While Aristotle believed that light could travel instantaneously, the first experimental attempt to measure the speed of light came from Galileo Galilei in 1667. He placed two people with covered lights on the top of hills that were about a mile apart. The first person was instructed to uncover his light, and when the second person observed that light, he was to uncover his own. Galileo was able to determine that light traveled at least 10 times faster than sound.
The first numerical estimate for the speed of light came just 10 years later from Ole Römer, who observed that the eclipses of Jupiter’s moon always came later than mathematically anticipated. He estimated that light took 10 – 11 minutes to travel from the sun to Earth. In 1728, James Bradley estimated the speed of light to be 185,000 miles per second, using the apparent change in position of the stars due to Earth’s motion.
In the mid-1800s, two French physicists narrowed the estimate of the speed of light to about 1,000 miles per second of what is accepted today.
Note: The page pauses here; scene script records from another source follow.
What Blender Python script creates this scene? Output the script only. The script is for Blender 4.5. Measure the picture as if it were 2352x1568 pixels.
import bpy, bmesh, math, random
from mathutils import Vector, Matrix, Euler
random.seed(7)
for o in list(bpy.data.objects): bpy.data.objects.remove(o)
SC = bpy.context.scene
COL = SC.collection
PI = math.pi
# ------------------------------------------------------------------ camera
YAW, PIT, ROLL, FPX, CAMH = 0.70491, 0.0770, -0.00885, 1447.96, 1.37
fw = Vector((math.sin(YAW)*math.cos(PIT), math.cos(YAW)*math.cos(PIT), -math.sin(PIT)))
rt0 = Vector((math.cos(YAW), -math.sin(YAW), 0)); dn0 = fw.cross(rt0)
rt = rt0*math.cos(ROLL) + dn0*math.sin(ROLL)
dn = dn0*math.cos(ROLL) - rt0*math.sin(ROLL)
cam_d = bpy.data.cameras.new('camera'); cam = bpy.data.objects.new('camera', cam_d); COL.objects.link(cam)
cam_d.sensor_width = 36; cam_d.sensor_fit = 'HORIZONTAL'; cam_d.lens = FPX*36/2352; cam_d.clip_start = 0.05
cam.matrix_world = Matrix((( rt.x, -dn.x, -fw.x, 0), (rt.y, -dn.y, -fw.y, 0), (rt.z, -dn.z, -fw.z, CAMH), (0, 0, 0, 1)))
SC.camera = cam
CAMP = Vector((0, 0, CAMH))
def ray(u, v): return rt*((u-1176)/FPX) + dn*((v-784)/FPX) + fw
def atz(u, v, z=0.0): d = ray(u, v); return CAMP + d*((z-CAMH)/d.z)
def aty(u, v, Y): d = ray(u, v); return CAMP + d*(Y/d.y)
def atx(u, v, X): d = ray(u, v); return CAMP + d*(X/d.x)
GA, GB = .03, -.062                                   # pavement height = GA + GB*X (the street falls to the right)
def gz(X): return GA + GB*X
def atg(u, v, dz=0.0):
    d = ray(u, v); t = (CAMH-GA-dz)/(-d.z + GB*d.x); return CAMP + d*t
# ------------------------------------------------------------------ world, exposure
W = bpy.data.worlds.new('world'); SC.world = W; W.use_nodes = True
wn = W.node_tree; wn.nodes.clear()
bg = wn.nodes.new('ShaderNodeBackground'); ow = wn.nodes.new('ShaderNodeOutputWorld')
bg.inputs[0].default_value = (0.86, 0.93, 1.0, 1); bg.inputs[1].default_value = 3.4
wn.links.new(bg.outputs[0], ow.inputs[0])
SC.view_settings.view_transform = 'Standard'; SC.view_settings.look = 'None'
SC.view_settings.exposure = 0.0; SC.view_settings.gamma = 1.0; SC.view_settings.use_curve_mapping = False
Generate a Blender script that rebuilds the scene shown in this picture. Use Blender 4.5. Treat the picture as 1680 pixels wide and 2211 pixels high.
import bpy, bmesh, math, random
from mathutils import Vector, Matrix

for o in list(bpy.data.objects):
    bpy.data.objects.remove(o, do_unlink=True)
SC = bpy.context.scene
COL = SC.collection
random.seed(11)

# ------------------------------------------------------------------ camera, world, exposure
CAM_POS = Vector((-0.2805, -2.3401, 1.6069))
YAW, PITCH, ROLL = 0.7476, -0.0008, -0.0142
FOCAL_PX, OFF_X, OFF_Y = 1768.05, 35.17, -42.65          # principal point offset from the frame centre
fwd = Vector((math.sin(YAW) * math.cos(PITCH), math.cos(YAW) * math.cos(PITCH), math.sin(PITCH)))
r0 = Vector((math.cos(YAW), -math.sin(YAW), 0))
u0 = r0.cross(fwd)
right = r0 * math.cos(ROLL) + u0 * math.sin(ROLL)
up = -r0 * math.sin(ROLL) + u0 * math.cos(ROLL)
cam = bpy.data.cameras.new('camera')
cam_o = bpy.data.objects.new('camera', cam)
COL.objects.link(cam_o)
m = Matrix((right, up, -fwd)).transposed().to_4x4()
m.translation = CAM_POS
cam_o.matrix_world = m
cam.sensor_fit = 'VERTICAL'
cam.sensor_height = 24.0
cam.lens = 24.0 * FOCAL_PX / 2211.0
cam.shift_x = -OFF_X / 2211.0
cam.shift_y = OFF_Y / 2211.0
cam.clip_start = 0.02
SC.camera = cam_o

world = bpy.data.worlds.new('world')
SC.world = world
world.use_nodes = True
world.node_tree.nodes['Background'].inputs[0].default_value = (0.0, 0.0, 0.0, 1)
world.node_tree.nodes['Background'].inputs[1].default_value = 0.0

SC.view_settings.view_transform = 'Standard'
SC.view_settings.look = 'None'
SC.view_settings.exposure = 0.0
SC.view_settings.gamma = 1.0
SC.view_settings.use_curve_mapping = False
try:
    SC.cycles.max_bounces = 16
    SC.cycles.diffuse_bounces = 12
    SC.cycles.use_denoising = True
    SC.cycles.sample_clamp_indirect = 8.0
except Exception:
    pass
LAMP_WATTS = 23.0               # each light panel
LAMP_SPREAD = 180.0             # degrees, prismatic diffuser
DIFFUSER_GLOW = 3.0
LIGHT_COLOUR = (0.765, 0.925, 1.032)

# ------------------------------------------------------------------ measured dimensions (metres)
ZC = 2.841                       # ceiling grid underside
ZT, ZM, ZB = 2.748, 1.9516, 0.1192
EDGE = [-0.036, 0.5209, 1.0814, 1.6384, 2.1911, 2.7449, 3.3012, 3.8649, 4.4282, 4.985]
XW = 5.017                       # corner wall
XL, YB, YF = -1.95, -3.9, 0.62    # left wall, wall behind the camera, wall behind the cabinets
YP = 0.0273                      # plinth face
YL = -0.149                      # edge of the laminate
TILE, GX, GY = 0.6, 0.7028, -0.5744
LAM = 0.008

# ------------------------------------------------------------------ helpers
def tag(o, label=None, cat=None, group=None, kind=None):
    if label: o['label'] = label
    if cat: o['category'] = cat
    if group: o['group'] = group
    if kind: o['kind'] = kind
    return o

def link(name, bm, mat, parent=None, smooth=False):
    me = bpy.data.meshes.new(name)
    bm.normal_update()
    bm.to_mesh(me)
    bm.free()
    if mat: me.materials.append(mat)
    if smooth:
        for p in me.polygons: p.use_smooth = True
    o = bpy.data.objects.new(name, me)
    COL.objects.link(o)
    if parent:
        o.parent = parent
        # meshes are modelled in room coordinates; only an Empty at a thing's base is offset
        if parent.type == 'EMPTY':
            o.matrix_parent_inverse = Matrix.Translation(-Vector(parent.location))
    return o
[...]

Hippolyte Fizeau used a spinning wheel with prongs and a mirror set up five miles away, varying the speed of the wheel to measure how long the light took to travel to the mirror and back to the wheel. Leon Foucault used a rotating mirror.

The story seems to end with Albert Michelson, who aimed to repeat Foucault’s experiment in 1879, but with longer distance and higher quality mirrors and lenses. He measured 186,355 miles per second: which was accepted as the most accurate measurement into the 1920s. Michelson’s number comes very close to today’s accepted speed of 186,282 miles per second—an impressive feat that earned him a Nobel Prize!